The coming on board of huge companies such as Dinson will drive the industrial sector, more particularly in the iron and steel sector, which has strong cross-sectional synergies with other sectors, and which is one of the leading import-intensive sectors in our economy.

Furthermore, we have been witnessing huge investments in state-of-the-art production plants across the country, a sign that the prospects for the industrial sector are sustainably positive.

Q: Are there any emerging sectors or industries that you believe will drive industrial growth in Zimbabwe?

A: I believe our mining and agricultural growth provide industry with the right impetus for growth. As a result, these primary sectors form a solid base for the growth of the manufacturing sector.

Lithium value addition, including value adding PGMs (platinum group metals), is one sub-sector to look forward to.

The value addition of lithium into batteries for electric vehicles will spur industrial growth, underpinned by a surge in demand for electric vehicles.

Our abundant iron ore will drive the growth of the iron and steel industry, where, for instance, Dinson has come on board with potential to be the biggest stainless steel producer in Africa.

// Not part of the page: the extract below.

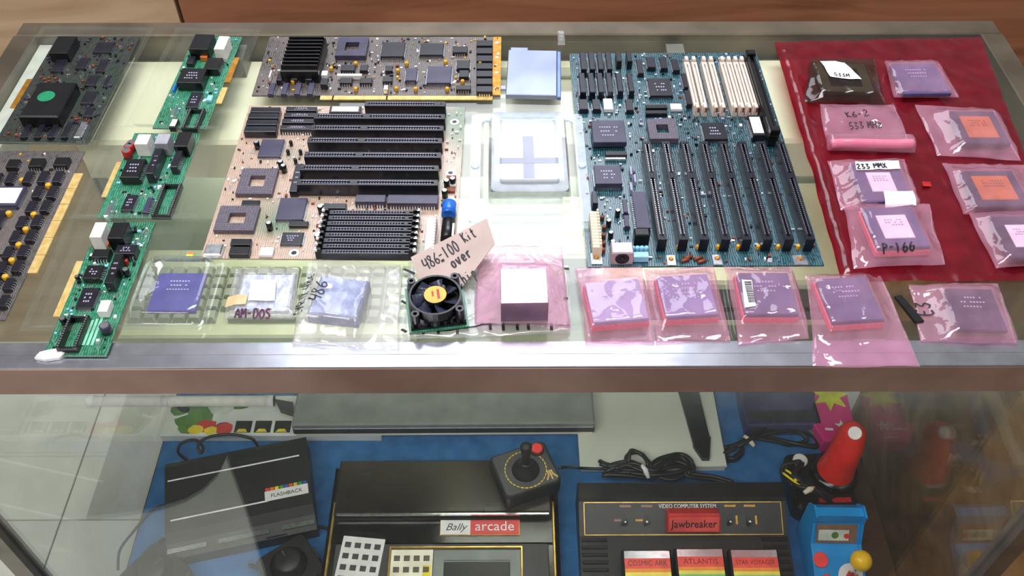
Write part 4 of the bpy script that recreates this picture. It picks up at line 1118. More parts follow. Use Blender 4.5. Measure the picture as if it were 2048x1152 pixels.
# pink bag with a tall silver-topped block
c, w, d, a = quadrect([(998, 546), (1096, 545), (1094, 597), (1004, 599)], Z0 + .026)
m = MB(); m.box(0, 0, .0038, w, d + .010, .022, c=.0006); pk = m.build('boxed_processor', pm('dark_violet_block', (30, 8, 62), (42, 14, 80), 60, .3), None, (c.x, c.y, Z0), a)
m = MB(); m.box(0, 0, .0258, w * .98, (d + .010) * .97, .0004); m.build('foil_top', pm('bright_foil', (214, 214, 226), (238, 238, 246), 150, .28, metal=.3, bump=.7), pk); tag(pk, 'dark violet block with a silver foil top inside a pink bag', 'processor')
bag('crumpled pink bag over a silver-topped violet block beside the fan', [(952, 490), (1128, 494), (1142, 660), (946, 652)], [(c.x, c.y, w / 2, d / 2 + .005, a, .0262, .026)], M_PINK, Z0 + .0030, .0026, 37, (44, 44), group='pink antistatic bags')

# black strip left of the E3 bag, torn white foam at the front left, small sticker, clear clip
p = W(1818, 620, Z0); m = MB(); m.prism([(-.004, -.0155), (.0035, -.0155), (-.001, .0155), (-.007, .0155)], 0, .003, inset=.0005)
tag(m.build('black_strip', M_BLACK, None, (p.x + .001, p.y, Z0), .22), 'narrow black plastic strip left of the bag marked E3', 'plastic strip')
p = W(104, 712, Z0); m = MB()
m.prism([(-.012, -.004), (-.003, -.006), (.008, -.004), (.0115, .001), (.005, .0055), (-.004, .004), (-.010, .001)], 0, .0045, inset=.0018)
tag(m.build('foam_scrap', pm('white_foam', (236, 234, 240), None, 200, .8, bump=.5), None, (p.x, p.y, Z0 + .0002)), 'torn scrap of white foam on the front rail by the green card', 'scrap')
p = W(380, 509, Z0); m = MB(); m.prism([(-.003, -.002), (.003, -.002), (.0028, .0025), (-.002, .003)], 0, .0003); m.prism([(-.003, -.002), (.003, -.002), (.003, 0), (-.003, 0)], .0003, .0004, mi=1)
tag(m.build('sticker', [pm('orange_dot', (235, 110, 70), None, 60, .5), pm('green_dot', (190, 220, 60), None, 60, .5)], None, (p.x, p.y, Z0)), 'tiny orange and green sticker behind the clear blister', 'sticker')
p = W(1122, 80, Z0); m = MB(); m.box(0, 0, 0, .008, .02, .006, c=.001); m.cyl((0, 0, .006), .003, .004, 10)
tag(m.build('clear_clip', M_CLEAR, None, (p.x, p.y, Z0)), 'small clear plastic clip at the back rail beside the silver plate', 'clip')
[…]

Over the years, we have been importing over US$1 billion worth of steel, and that is going to be a thing of the past.

I see greater scope for growth in oil expressing if we continue to support seed crushing, as opposed to importing crude oil.

I also expect that the village business units that His Excellency, the President, is introducing, will be catalysts for rural industrialisation, where aggregation in each district should ordinarily lead to some factories being set up.

This is a strategic move that crowds in virtually everyone across the board in the economic development of our country.

Of course, looking at the SADC region as a market and also the African continent as a whole, I see a number of companies in the food sector coming on board.

Q: What role do you envision technology and innovation playing in the future of Zimbabwe’s industrial sector?

A: Adoption of latest technologies ensures that the industrial sector produces goods and services more efficiently, thus enhancing competitiveness.

This is in line with the tenets of the Fourth Industrial Revolution, which will allow Zimbabwe to trade competitively in the region and beyond. The coming in of the African Continental Free Trade Area will certainly require that our industries produce more competitively through adoption of latest technologies.

Innovation, on the other hand, allows the industrial sector to develop more comparative advantages.

It encourages entrepreneurship among the youths, who are our future industrialists.

In addition, innovation allows the country to exploit its heritage-based endowments, in line with Education 5.0.